The data must be returned in full and exactly as given.
--- Start of MATERIAL PROVIDED ---
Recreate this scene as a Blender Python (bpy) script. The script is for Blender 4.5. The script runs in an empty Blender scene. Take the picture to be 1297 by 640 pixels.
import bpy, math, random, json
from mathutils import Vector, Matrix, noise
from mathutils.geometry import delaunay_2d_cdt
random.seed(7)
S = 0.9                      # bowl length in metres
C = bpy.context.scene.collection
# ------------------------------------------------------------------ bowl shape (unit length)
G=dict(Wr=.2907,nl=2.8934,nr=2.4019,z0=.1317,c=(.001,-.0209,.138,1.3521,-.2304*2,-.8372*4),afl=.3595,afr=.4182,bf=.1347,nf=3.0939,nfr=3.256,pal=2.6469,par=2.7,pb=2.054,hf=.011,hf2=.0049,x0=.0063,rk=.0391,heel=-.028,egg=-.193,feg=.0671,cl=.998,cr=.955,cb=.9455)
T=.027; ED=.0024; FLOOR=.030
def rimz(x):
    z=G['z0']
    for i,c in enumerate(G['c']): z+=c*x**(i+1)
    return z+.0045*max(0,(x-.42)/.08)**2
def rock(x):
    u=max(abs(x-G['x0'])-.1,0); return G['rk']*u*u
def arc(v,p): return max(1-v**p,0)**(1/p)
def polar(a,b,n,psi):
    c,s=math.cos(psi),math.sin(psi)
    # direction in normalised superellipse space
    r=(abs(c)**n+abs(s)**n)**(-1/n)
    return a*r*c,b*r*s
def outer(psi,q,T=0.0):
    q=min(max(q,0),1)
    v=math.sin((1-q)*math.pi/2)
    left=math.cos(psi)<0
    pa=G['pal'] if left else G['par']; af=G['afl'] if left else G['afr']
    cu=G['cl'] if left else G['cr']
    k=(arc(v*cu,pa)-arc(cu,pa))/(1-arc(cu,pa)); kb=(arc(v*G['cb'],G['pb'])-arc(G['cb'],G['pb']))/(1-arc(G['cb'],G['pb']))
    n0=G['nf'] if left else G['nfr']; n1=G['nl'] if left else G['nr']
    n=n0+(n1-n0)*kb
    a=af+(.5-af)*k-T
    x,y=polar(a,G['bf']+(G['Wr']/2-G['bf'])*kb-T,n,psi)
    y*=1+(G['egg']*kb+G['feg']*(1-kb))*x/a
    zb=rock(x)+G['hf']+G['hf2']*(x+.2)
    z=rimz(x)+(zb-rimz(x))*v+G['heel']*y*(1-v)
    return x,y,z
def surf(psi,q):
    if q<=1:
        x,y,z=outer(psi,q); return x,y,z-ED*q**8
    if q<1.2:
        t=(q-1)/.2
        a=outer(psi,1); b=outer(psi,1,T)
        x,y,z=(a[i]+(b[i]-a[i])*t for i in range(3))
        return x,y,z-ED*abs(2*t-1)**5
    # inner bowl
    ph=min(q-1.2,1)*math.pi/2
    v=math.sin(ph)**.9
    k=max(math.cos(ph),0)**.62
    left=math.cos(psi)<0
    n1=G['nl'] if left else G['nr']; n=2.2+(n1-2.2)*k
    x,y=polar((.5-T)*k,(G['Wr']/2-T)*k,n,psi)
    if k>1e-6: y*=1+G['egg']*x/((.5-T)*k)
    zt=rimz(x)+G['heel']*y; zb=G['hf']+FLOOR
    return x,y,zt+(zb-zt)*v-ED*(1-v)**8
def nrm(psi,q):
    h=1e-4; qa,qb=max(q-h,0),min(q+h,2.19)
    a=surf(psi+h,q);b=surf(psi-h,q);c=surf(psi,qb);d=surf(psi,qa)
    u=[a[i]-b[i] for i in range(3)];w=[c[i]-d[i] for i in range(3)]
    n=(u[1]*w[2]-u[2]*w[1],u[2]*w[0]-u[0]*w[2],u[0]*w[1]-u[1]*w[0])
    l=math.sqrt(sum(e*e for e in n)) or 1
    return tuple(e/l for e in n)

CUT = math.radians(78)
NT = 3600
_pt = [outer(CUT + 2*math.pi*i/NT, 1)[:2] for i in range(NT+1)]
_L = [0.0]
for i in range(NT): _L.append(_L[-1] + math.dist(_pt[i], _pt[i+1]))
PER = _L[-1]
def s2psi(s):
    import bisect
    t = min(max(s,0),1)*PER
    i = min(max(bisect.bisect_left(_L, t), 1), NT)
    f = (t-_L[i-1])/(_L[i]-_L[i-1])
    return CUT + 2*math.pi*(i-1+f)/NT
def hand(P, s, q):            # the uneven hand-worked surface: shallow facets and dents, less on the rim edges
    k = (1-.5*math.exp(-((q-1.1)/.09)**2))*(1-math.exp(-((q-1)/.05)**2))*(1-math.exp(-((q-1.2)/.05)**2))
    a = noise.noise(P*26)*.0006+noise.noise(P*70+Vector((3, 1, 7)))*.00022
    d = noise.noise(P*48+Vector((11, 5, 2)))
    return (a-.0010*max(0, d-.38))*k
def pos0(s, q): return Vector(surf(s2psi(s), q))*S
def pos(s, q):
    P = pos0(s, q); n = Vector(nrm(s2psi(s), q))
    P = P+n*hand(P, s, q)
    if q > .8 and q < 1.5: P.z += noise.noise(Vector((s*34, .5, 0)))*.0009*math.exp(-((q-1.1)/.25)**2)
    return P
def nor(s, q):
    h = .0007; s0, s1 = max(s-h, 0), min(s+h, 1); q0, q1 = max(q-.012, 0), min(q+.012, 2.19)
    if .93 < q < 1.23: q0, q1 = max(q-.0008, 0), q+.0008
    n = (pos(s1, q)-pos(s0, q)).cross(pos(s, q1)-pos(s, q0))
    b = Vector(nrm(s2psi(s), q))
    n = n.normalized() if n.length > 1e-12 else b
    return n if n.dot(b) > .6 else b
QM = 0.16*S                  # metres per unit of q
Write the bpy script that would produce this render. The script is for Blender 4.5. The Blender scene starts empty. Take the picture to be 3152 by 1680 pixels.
--- End of MATERIAL PROVIDED ---
§ **COMPLETE ANSWER**:
Recreate this scene as a Blender Python (bpy) script. The script is for Blender 4.5. The script runs in an empty Blender scene. Take the picture to be 1297 by 640 pixels.
import bpy, math, random, json
from mathutils import Vector, Matrix, noise
from mathutils.geometry import delaunay_2d_cdt
random.seed(7)
S = 0.9                      # bowl length in metres
C = bpy.context.scene.collection
# ------------------------------------------------------------------ bowl shape (unit length)
G=dict(Wr=.2907,nl=2.8934,nr=2.4019,z0=.1317,c=(.001,-.0209,.138,1.3521,-.2304*2,-.8372*4),afl=.3595,afr=.4182,bf=.1347,nf=3.0939,nfr=3.256,pal=2.6469,par=2.7,pb=2.054,hf=.011,hf2=.0049,x0=.0063,rk=.0391,heel=-.028,egg=-.193,feg=.0671,cl=.998,cr=.955,cb=.9455)
T=.027; ED=.0024; FLOOR=.030
def rimz(x):
    z=G['z0']
    for i,c in enumerate(G['c']): z+=c*x**(i+1)
    return z+.0045*max(0,(x-.42)/.08)**2
def rock(x):
    u=max(abs(x-G['x0'])-.1,0); return G['rk']*u*u
def arc(v,p): return max(1-v**p,0)**(1/p)
def polar(a,b,n,psi):
    c,s=math.cos(psi),math.sin(psi)
    # direction in normalised superellipse space
    r=(abs(c)**n+abs(s)**n)**(-1/n)
    return a*r*c,b*r*s
def outer(psi,q,T=0.0):
    q=min(max(q,0),1)
    v=math.sin((1-q)*math.pi/2)
    left=math.cos(psi)<0
    pa=G['pal'] if left else G['par']; af=G['afl'] if left else G['afr']
    cu=G['cl'] if left else G['cr']
    k=(arc(v*cu,pa)-arc(cu,pa))/(1-arc(cu,pa)); kb=(arc(v*G['cb'],G['pb'])-arc(G['cb'],G['pb']))/(1-arc(G['cb'],G['pb']))
    n0=G['nf'] if left else G['nfr']; n1=G['nl'] if left else G['nr']
    n=n0+(n1-n0)*kb
    a=af+(.5-af)*k-T
    x,y=polar(a,G['bf']+(G['Wr']/2-G['bf'])*kb-T,n,psi)
    y*=1+(G['egg']*kb+G['feg']*(1-kb))*x/a
    zb=rock(x)+G['hf']+G['hf2']*(x+.2)
    z=rimz(x)+(zb-rimz(x))*v+G['heel']*y*(1-v)
    return x,y,z
def surf(psi,q):
    if q<=1:
        x,y,z=outer(psi,q); return x,y,z-ED*q**8
    if q<1.2:
        t=(q-1)/.2
        a=outer(psi,1); b=outer(psi,1,T)
        x,y,z=(a[i]+(b[i]-a[i])*t for i in range(3))
        return x,y,z-ED*abs(2*t-1)**5
    # inner bowl
    ph=min(q-1.2,1)*math.pi/2
    v=math.sin(ph)**.9
    k=max(math.cos(ph),0)**.62
    left=math.cos(psi)<0
    n1=G['nl'] if left else G['nr']; n=2.2+(n1-2.2)*k
    x,y=polar((.5-T)*k,(G['Wr']/2-T)*k,n,psi)
    if k>1e-6: y*=1+G['egg']*x/((.5-T)*k)
    zt=rimz(x)+G['heel']*y; zb=G['hf']+FLOOR
    return x,y,zt+(zb-zt)*v-ED*(1-v)**8
def nrm(psi,q):
    h=1e-4; qa,qb=max(q-h,0),min(q+h,2.19)
    a=surf(psi+h,q);b=surf(psi-h,q);c=surf(psi,qb);d=surf(psi,qa)
    u=[a[i]-b[i] for i in range(3)];w=[c[i]-d[i] for i in range(3)]
    n=(u[1]*w[2]-u[2]*w[1],u[2]*w[0]-u[0]*w[2],u[0]*w[1]-u[1]*w[0])
    l=math.sqrt(sum(e*e for e in n)) or 1
    return tuple(e/l for e in n)

CUT = math.radians(78)
NT = 3600
_pt = [outer(CUT + 2*math.pi*i/NT, 1)[:2] for i in range(NT+1)]
_L = [0.0]
for i in range(NT): _L.append(_L[-1] + math.dist(_pt[i], _pt[i+1]))
PER = _L[-1]
def s2psi(s):
    import bisect
    t = min(max(s,0),1)*PER
    i = min(max(bisect.bisect_left(_L, t), 1), NT)
    f = (t-_L[i-1])/(_L[i]-_L[i-1])
    return CUT + 2*math.pi*(i-1+f)/NT
def hand(P, s, q):            # the uneven hand-worked surface: shallow facets and dents, less on the rim edges
    k = (1-.5*math.exp(-((q-1.1)/.09)**2))*(1-math.exp(-((q-1)/.05)**2))*(1-math.exp(-((q-1.2)/.05)**2))
    a = noise.noise(P*26)*.0006+noise.noise(P*70+Vector((3, 1, 7)))*.00022
    d = noise.noise(P*48+Vector((11, 5, 2)))
    return (a-.0010*max(0, d-.38))*k
def pos0(s, q): return Vector(surf(s2psi(s), q))*S
def pos(s, q):
    P = pos0(s, q); n = Vector(nrm(s2psi(s), q))
    P = P+n*hand(P, s, q)
    if q > .8 and q < 1.5: P.z += noise.noise(Vector((s*34, .5, 0)))*.0009*math.exp(-((q-1.1)/.25)**2)
    return P
def nor(s, q):
    h = .0007; s0, s1 = max(s-h, 0), min(s+h, 1); q0, q1 = max(q-.012, 0), min(q+.012, 2.19)
    if .93 < q < 1.23: q0, q1 = max(q-.0008, 0), q+.0008
    n = (pos(s1, q)-pos(s0, q)).cross(pos(s, q1)-pos(s, q0))
    b = Vector(nrm(s2psi(s), q))
    n = n.normalized() if n.length > 1e-12 else b
    return n if n.dot(b) > .6 else b
QM = 0.16*S                  # metres per unit of q
Write the bpy script that would produce this render. The script is for Blender 4.5. The Blender scene starts empty. Take the picture to be 3152 by 1680 pixels.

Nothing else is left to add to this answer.